Effects of H2O- and O2-containing He carrier gases on the 206Pb/238U system bias and down-hole fractionation in LA-ICPMS of zircon†‡
Abstract
This paper deals with the effects the addition of H2O or O2 to He aerosol carrier gas has on 206Pb/238U ratios during laser ablation inductively-coupled plasma mass spectrometry (LA-ICPMS) of natural zircon and synthetic silicate glass. The following parameters were studied: (i) system bias defined as constant but LA-ICPMS system-dependent shifts in 206Pb/238U ratios, (ii) down-hole fractionation given by the slope of the 206Pb/238U ratio vs. LA time, and (iii) the sum of (i) and (ii) referred to as the overall elemental fractionation. To isolate and study changes of 206Pb/238U ratios arising independently from either LA sampling or ICPMS analysis of the generated aerosols, a diffusion-based gas exchange device was used. The supply of He + O2 caused relative changes in mean 206Pb/238U values and temporal gradients due to the LA process of less than 40%. By contrast, addition of H2O to the He carrier gas changed 206Pb/238U ratios by up to 150% through processes occurring during LA as well as ICPMS analysis. Here, the opposing temporal gradients of 206Pb/238U ratios canceled out at relative humidity levels close to the saturation vapor pressure under ambient lab conditions, i.e., 20 °C room temperature. As a consequence, changes in 206Pb/238U ratios caused by down-hole fractionation could be suppressed.
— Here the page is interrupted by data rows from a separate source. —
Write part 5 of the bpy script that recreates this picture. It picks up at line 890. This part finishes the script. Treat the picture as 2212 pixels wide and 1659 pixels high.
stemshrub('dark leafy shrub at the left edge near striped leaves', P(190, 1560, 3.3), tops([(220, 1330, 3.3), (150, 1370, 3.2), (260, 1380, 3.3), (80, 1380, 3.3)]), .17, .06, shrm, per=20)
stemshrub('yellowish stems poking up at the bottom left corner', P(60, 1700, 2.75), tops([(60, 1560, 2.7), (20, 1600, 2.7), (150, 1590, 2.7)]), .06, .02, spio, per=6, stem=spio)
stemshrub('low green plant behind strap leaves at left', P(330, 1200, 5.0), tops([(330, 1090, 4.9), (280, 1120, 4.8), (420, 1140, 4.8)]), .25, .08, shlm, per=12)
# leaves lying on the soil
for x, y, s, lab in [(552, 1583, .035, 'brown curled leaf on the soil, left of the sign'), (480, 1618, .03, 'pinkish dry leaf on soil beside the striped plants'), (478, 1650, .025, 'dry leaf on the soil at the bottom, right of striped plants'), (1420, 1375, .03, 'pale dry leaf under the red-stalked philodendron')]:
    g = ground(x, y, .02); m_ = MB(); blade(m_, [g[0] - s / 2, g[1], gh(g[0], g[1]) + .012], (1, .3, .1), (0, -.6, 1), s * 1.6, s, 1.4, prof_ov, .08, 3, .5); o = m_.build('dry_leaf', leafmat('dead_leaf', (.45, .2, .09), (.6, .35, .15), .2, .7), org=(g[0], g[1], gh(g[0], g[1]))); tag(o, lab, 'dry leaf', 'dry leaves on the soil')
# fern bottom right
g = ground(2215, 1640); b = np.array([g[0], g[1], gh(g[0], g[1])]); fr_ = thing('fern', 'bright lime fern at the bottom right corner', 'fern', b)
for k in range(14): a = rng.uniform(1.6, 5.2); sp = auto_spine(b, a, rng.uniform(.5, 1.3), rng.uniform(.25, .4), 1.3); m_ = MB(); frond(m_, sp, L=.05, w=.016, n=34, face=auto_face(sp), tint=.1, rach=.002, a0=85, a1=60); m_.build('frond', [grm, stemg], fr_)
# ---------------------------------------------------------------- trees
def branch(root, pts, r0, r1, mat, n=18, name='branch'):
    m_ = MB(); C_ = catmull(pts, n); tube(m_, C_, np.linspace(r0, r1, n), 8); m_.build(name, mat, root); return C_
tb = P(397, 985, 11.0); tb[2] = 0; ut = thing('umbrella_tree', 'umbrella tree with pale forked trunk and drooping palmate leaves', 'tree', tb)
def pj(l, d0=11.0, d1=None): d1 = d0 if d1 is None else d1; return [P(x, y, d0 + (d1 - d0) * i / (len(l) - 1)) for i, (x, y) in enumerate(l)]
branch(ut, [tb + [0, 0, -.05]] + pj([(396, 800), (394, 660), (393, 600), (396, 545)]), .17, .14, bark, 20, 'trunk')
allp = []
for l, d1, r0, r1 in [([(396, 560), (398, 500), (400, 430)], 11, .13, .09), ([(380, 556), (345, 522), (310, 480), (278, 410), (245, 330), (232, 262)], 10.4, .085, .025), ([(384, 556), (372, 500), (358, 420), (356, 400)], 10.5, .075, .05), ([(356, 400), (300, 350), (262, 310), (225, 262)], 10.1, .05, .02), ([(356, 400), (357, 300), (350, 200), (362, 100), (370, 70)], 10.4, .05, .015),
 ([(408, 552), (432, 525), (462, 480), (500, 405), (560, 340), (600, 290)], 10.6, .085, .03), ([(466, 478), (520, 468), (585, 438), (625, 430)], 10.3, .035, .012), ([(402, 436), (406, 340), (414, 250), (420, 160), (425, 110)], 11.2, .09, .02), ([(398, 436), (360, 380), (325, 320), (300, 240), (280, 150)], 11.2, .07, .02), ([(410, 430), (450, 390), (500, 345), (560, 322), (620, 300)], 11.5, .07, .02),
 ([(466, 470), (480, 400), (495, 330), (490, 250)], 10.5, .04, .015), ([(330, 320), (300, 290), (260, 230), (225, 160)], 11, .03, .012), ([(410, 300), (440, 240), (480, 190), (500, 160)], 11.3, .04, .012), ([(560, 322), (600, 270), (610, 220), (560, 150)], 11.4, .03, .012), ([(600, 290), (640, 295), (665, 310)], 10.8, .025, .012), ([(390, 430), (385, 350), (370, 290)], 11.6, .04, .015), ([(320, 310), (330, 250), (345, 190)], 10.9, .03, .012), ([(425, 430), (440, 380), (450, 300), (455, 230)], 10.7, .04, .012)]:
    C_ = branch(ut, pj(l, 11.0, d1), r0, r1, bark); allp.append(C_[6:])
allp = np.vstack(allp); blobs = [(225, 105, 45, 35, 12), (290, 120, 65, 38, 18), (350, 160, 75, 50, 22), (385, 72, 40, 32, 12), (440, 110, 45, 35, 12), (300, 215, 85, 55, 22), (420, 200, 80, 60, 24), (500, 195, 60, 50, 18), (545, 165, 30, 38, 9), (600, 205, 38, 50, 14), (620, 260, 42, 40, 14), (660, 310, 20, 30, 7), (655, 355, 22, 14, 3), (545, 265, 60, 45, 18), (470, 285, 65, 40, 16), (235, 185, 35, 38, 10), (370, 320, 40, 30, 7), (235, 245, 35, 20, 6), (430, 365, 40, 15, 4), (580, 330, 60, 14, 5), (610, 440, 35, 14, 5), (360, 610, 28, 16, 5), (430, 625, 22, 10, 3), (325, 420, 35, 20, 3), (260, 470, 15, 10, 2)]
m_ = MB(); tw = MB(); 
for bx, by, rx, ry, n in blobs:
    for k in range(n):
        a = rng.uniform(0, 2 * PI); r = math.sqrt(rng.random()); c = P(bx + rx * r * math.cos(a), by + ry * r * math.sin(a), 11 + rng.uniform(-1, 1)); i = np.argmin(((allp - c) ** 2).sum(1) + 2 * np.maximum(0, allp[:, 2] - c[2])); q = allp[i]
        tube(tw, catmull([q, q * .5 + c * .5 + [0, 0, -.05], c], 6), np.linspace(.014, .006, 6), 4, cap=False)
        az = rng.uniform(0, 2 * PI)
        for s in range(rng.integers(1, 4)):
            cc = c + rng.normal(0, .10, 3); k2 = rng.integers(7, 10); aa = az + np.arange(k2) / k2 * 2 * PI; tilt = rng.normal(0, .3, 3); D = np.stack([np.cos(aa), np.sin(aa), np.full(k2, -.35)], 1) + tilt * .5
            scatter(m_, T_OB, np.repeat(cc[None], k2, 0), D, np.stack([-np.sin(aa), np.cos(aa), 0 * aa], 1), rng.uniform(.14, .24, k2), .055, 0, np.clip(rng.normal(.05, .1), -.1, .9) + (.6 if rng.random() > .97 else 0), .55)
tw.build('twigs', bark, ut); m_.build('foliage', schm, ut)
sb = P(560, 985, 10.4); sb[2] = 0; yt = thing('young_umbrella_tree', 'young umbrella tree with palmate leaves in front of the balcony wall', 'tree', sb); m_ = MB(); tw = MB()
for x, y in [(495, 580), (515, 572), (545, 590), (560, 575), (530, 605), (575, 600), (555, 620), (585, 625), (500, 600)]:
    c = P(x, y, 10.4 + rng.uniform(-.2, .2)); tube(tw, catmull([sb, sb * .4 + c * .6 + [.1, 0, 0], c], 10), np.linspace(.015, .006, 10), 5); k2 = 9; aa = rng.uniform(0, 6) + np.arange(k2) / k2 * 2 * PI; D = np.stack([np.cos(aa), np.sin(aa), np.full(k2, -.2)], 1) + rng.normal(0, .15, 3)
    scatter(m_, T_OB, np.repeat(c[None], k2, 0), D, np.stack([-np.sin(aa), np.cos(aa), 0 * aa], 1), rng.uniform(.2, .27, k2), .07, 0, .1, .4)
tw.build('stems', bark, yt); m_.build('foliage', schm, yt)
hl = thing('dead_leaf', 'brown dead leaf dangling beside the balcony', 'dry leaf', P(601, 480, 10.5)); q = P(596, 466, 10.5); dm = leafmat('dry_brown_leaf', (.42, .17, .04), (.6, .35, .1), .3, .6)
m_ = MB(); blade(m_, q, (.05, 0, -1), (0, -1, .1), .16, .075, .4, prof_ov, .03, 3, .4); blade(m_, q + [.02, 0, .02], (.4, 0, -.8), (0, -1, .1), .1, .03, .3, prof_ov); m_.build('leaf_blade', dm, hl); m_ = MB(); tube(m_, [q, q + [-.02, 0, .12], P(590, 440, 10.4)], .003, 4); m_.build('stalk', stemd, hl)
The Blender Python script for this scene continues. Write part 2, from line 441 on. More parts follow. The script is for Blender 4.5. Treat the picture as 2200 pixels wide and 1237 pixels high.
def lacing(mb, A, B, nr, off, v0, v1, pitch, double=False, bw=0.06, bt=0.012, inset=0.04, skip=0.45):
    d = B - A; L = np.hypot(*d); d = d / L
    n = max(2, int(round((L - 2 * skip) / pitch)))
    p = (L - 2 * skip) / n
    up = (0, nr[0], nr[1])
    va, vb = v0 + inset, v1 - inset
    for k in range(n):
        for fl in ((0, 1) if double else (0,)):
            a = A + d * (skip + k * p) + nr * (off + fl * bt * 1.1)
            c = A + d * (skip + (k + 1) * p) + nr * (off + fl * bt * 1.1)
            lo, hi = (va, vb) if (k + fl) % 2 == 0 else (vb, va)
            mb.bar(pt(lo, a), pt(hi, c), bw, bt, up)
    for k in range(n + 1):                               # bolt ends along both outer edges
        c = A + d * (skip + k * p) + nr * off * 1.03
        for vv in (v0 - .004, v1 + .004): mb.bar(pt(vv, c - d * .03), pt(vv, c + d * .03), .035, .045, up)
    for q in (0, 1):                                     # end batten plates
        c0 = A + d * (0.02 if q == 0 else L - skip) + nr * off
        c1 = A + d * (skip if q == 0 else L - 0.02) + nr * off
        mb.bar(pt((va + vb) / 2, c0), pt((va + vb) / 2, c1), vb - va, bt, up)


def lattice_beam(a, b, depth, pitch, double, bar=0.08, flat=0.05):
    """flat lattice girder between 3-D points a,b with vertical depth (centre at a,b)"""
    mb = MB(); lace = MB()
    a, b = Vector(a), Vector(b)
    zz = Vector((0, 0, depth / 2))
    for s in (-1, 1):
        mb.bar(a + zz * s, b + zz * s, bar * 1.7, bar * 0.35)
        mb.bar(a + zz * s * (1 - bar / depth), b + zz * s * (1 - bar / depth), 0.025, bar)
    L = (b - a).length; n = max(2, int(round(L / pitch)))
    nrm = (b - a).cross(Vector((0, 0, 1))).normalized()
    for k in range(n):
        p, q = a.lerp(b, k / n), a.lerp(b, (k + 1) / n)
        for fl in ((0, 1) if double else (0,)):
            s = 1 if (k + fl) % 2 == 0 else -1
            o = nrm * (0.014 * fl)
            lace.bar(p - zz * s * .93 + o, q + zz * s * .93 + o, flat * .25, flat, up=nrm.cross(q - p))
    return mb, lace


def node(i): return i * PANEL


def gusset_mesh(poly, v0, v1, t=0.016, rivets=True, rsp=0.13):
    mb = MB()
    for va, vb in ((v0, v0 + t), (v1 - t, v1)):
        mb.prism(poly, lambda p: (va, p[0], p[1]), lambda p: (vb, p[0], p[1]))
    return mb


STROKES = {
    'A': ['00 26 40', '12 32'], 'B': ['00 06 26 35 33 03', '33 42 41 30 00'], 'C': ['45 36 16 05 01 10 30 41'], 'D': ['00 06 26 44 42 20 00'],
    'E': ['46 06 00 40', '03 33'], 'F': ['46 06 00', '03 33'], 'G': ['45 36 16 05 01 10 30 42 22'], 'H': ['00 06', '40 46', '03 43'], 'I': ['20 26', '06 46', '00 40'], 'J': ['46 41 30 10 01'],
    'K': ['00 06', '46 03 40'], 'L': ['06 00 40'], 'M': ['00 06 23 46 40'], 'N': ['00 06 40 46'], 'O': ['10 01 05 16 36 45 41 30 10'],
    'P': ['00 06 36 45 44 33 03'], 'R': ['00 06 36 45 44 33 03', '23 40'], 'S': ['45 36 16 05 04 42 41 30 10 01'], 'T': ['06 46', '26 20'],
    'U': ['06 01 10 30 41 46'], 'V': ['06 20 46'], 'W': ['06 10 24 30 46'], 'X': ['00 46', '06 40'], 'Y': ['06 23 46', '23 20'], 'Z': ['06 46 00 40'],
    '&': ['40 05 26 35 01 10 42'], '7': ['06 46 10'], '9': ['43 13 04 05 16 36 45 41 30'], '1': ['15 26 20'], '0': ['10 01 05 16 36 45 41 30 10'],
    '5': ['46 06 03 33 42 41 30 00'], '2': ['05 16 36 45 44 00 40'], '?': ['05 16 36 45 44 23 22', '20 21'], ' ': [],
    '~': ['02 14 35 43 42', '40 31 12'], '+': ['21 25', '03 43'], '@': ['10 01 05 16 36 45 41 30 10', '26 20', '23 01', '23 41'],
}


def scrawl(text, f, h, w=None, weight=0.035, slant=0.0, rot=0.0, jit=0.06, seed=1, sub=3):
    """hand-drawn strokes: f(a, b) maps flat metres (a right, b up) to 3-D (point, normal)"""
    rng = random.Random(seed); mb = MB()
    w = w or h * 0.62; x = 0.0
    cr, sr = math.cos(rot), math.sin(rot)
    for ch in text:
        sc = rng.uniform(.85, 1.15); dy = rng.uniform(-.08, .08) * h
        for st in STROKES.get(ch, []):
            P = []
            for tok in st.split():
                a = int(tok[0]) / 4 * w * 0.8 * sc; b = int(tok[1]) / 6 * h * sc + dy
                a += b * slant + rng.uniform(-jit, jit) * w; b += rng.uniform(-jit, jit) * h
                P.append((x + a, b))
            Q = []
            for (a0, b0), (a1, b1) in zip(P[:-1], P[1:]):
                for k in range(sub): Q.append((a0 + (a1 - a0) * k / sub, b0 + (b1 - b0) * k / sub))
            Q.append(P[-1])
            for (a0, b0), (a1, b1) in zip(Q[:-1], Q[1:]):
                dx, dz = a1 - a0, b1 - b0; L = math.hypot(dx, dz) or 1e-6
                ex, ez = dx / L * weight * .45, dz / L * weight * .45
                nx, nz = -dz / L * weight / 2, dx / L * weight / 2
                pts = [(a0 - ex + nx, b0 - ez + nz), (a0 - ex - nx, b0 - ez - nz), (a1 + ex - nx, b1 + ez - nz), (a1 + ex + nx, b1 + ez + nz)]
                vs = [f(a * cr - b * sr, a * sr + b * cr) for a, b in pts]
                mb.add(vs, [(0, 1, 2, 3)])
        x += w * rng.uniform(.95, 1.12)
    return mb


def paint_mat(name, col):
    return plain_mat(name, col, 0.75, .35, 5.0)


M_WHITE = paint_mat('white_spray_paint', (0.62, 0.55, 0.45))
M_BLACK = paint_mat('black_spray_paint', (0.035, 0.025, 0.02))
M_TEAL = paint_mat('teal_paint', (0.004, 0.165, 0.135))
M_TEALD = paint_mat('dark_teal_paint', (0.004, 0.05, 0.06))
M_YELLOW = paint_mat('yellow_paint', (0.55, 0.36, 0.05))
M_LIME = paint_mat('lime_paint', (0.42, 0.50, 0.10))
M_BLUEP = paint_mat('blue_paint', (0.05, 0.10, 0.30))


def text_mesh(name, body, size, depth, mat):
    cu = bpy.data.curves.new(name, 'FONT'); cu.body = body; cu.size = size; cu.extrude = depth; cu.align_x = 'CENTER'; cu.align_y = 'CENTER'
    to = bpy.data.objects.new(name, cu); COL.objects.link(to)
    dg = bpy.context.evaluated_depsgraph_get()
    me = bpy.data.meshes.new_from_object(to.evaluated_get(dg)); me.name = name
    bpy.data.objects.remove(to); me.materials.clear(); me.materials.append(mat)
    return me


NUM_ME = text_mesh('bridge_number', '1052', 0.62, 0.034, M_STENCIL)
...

However, the admixture of H2O also affected the system bias at the same time, resulting in increased offsets in 206Pb/238U ratios such that the accuracy of LA-ICPMS analyses worsened by up to 6% when applied to the age determination of zircon. Neither worsening nor significant improvements in the accuracy of 206Pb/238U ages were observed in the case of LA-ICPMS using He + O2 carrier gas mixtures.